| EXERCISE |
Return the number of lines in which the word "picture" appears; add nothing else.

| COLLECTED DATA |
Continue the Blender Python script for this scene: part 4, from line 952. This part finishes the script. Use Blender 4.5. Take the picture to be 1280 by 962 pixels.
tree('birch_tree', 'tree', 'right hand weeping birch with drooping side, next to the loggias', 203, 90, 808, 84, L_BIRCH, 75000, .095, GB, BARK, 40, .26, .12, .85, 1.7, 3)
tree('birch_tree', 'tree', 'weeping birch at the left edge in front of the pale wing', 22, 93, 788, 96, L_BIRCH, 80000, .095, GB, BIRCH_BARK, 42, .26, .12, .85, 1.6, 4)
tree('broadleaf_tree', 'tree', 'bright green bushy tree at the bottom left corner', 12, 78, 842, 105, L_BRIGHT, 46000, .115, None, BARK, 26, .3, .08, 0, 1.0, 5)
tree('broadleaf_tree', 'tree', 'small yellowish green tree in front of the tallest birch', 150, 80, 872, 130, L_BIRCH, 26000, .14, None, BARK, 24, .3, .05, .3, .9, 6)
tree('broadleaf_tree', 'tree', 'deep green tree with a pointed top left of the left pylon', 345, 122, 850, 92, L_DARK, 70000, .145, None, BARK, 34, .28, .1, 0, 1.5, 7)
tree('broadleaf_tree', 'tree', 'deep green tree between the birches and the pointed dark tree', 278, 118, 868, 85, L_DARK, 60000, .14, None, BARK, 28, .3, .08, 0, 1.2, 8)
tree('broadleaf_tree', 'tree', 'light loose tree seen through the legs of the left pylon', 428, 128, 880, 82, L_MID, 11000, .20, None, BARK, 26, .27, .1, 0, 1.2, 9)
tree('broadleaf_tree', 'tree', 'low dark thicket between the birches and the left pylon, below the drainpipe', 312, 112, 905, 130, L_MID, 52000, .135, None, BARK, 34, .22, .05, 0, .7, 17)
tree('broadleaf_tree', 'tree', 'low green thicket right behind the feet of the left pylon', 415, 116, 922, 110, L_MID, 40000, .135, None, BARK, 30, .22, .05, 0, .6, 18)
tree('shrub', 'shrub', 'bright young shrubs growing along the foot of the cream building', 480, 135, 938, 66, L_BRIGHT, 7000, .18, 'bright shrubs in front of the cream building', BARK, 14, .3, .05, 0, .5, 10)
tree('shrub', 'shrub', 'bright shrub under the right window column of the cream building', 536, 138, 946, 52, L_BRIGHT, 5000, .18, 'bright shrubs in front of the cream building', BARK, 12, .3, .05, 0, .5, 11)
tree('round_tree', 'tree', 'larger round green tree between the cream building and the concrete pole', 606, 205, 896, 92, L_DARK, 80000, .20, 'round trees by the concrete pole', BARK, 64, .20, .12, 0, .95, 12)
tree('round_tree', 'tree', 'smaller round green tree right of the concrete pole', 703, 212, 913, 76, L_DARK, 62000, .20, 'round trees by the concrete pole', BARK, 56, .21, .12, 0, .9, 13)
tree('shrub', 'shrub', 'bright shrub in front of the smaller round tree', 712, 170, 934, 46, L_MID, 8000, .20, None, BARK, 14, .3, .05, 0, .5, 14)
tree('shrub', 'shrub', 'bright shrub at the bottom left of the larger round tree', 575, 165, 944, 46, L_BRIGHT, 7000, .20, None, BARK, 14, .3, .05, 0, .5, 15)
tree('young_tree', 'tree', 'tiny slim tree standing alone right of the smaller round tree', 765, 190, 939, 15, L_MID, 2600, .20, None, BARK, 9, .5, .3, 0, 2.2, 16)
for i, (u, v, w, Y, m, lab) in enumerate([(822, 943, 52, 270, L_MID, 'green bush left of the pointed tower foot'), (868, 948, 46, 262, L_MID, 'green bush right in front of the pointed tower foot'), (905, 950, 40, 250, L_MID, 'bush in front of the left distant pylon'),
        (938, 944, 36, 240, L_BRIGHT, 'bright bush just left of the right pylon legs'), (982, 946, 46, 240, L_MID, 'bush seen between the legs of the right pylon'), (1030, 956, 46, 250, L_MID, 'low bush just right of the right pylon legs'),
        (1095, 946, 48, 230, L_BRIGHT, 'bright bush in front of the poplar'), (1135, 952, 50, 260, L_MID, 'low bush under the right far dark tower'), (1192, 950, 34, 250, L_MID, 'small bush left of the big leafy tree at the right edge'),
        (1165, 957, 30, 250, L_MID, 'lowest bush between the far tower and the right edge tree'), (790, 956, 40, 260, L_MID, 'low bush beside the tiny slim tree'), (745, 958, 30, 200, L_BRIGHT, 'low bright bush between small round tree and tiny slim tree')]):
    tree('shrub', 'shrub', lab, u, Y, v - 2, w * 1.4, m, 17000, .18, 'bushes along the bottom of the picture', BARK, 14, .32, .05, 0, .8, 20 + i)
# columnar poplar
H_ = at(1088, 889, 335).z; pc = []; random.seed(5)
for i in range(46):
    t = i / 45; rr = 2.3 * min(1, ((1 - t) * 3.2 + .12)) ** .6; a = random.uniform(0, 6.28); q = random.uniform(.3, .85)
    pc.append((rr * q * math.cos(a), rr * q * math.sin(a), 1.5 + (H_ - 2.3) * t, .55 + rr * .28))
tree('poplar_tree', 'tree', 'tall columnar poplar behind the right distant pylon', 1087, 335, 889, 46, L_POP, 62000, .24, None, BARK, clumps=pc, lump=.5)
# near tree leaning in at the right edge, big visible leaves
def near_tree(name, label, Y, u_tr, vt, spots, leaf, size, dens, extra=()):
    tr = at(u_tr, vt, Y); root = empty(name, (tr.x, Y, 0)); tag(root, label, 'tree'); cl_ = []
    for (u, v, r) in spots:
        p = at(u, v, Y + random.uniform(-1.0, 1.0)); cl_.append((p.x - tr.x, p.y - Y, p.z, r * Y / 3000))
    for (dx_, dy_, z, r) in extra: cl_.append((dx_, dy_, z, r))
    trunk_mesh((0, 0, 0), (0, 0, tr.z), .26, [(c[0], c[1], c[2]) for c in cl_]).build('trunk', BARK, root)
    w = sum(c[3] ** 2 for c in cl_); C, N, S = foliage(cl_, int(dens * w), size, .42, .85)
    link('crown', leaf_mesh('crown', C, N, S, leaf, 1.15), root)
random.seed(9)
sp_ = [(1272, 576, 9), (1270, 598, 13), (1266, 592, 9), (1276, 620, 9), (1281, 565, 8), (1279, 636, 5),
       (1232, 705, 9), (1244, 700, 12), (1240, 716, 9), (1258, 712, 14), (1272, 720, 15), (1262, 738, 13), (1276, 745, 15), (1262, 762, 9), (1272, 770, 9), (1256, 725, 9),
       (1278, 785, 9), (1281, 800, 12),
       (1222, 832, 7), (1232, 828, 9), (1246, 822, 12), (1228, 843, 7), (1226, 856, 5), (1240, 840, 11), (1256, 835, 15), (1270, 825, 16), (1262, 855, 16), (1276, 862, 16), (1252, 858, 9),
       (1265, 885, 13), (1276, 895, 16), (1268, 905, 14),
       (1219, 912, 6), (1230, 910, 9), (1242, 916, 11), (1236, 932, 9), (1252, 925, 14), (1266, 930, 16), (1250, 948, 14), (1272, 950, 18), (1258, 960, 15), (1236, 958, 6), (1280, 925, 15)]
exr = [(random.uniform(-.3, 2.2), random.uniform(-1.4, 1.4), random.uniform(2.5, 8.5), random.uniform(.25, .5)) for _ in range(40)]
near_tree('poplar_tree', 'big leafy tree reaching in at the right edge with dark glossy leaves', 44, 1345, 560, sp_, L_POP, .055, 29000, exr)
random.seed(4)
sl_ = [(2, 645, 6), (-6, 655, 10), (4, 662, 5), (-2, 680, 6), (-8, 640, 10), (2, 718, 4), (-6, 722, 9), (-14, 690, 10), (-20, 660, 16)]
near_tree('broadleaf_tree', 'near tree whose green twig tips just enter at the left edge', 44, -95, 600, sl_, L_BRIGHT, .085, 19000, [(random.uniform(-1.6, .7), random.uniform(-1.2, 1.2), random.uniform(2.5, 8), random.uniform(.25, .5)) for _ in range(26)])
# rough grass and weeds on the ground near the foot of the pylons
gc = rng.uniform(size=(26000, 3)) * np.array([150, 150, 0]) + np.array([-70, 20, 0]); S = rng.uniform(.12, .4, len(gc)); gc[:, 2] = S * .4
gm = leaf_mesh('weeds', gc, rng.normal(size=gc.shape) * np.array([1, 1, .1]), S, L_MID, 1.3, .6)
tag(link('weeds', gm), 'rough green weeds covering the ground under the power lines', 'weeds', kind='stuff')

| OUTPUT FOR THIS EXERCISE |
2